SET TASK:
Without the pictures, extract every line from the start of the material to the line containing "return n.outputs['Fac']", both ends included.

GIVEN INFORMATION:
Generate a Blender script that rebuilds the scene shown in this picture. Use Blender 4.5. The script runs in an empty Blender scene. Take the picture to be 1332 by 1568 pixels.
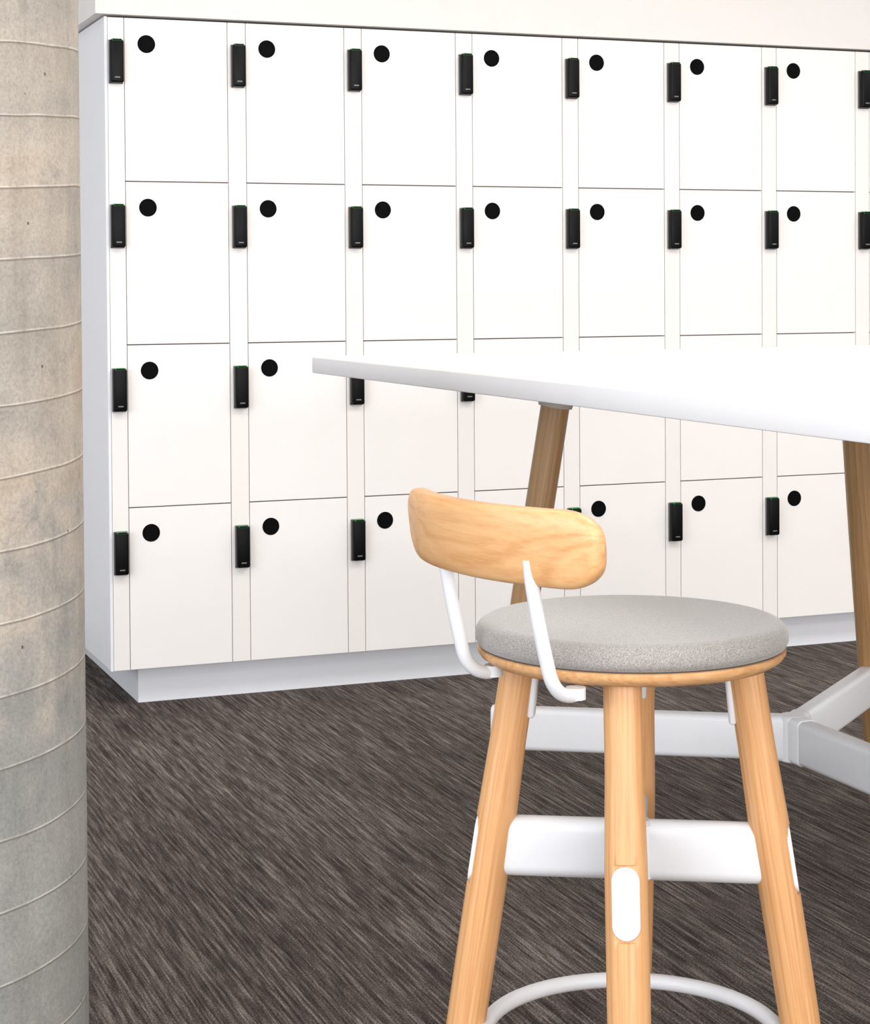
import bpy, bmesh, math, random
from mathutils import Vector, Matrix, Euler
random.seed(3)
scene = bpy.context.scene
COL = scene.collection

# ------------------------------------------------------------------ helpers
def lin(c):
    out = []
    for v in c:
        v = v / 255.0
        out.append(v / 12.92 if v <= 0.04045 else ((v + 0.055) / 1.055) ** 2.4)
    return (*out, 1.0)

def new_mat(name):
    m = bpy.data.materials.new(name)
    m.use_nodes = True
    nt = m.node_tree
    b = nt.nodes['Principled BSDF']
    return m, nt, b

def N(nt, t, **kw):
    n = nt.nodes.new(t)
    for k, v in kw.items():
        setattr(n, k, v)
    return n

def L(nt, a, b):
    nt.links.new(a, b)

def coords(nt, scale=(1, 1, 1), src='Object', rot=(0, 0, 0)):
    tc = N(nt, 'ShaderNodeTexCoord')
    mp = N(nt, 'ShaderNodeMapping')
    mp.inputs['Scale'].default_value = scale
    mp.inputs['Rotation'].default_value = rot
    L(nt, tc.outputs[src], mp.inputs['Vector'])
    return mp.outputs['Vector']

def noise(nt, vec, scale=1.0, detail=3, rough=0.5, dist=0.0):
    n = N(nt, 'ShaderNodeTexNoise')
    n.inputs['Scale'].default_value = scale
    n.inputs['Detail'].default_value = detail
    n.inputs['Roughness'].default_value = rough
    n.inputs['Distortion'].default_value = dist
    L(nt, vec, n.inputs['Vector'])
    return n.outputs['Fac']

def ramp(nt, fac, stops, interp='LINEAR'):
    r = N(nt, 'ShaderNodeValToRGB')
    r.color_ramp.interpolation = interp
    els = r.color_ramp.elements
    while len(els) < len(stops):
        els.new(0.5)
    for e, (p, c) in zip(els, stops):
        e.position = p
        e.color = c
    L(nt, fac, r.inputs['Fac'])
    return r.outputs['Color']

def mix(nt, fac, a, b, mode='MIX'):
    m = N(nt, 'ShaderNodeMix', data_type='RGBA', blend_type=mode)
    ins = m.inputs
    if isinstance(fac, (int, float)):
        ins[0].default_value = fac
    else:
        L(nt, fac, ins[0])
    for sock, v in ((ins[6], a), (ins[7], b)):
        if isinstance(v, tuple):
            sock.default_value = v
        else:
            L(nt, v, sock)
    return m.outputs[2]

def math_(nt, op, a, b=None):
    m = N(nt, 'ShaderNodeMath', operation=op)
    for i, v in enumerate((a, b)):
        if v is None:
            continue
        if isinstance(v, (int, float)):
            m.inputs[i].default_value = v
        else:
            L(nt, v, m.inputs[i])
    return m.outputs[0]

def bump(nt, b, h, strength=0.3, dist=0.01):
    bp = N(nt, 'ShaderNodeBump')
    bp.inputs['Strength'].default_value = strength
    bp.inputs['Distance'].default_value = dist
    L(nt, h, bp.inputs['Height'])
    L(nt, bp.outputs['Normal'], b.inputs['Normal'])

def paint(name, rgb, rough=0.45, var=0.02, bumpy=0.02, scale=40, spec=0.5):
    m, nt, b = new_mat(name)
    v = coords(nt)
    n = noise(nt, v, scale, 4)
    c = lin(rgb)
    d = tuple(x * (1 - var) for x in c[:3]) + (1,)
    L(nt, ramp(nt, n, [(0.3, d), (0.7, c)]), b.inputs['Base Color'])
    b.inputs['Roughness'].default_value = rough
    b.inputs['Specular IOR Level'].default_value = spec
    if bumpy:
        n2 = noise(nt, v, scale * 12, 2)
        bump(nt, b, n2, bumpy, 0.002)
    return m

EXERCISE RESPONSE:
Generate a Blender script that rebuilds the scene shown in this picture. Use Blender 4.5. The script runs in an empty Blender scene. Take the picture to be 1332 by 1568 pixels.
import bpy, bmesh, math, random
from mathutils import Vector, Matrix, Euler
random.seed(3)
scene = bpy.context.scene
COL = scene.collection

# ------------------------------------------------------------------ helpers
def lin(c):
    out = []
    for v in c:
        v = v / 255.0
        out.append(v / 12.92 if v <= 0.04045 else ((v + 0.055) / 1.055) ** 2.4)
    return (*out, 1.0)

def new_mat(name):
    m = bpy.data.materials.new(name)
    m.use_nodes = True
    nt = m.node_tree
    b = nt.nodes['Principled BSDF']
    return m, nt, b

def N(nt, t, **kw):
    n = nt.nodes.new(t)
    for k, v in kw.items():
        setattr(n, k, v)
    return n

def L(nt, a, b):
    nt.links.new(a, b)

def coords(nt, scale=(1, 1, 1), src='Object', rot=(0, 0, 0)):
    tc = N(nt, 'ShaderNodeTexCoord')
    mp = N(nt, 'ShaderNodeMapping')
    mp.inputs['Scale'].default_value = scale
    mp.inputs['Rotation'].default_value = rot
    L(nt, tc.outputs[src], mp.inputs['Vector'])
    return mp.outputs['Vector']

def noise(nt, vec, scale=1.0, detail=3, rough=0.5, dist=0.0):
    n = N(nt, 'ShaderNodeTexNoise')
    n.inputs['Scale'].default_value = scale
    n.inputs['Detail'].default_value = detail
    n.inputs['Roughness'].default_value = rough
    n.inputs['Distortion'].default_value = dist
    L(nt, vec, n.inputs['Vector'])
    return n.outputs['Fac']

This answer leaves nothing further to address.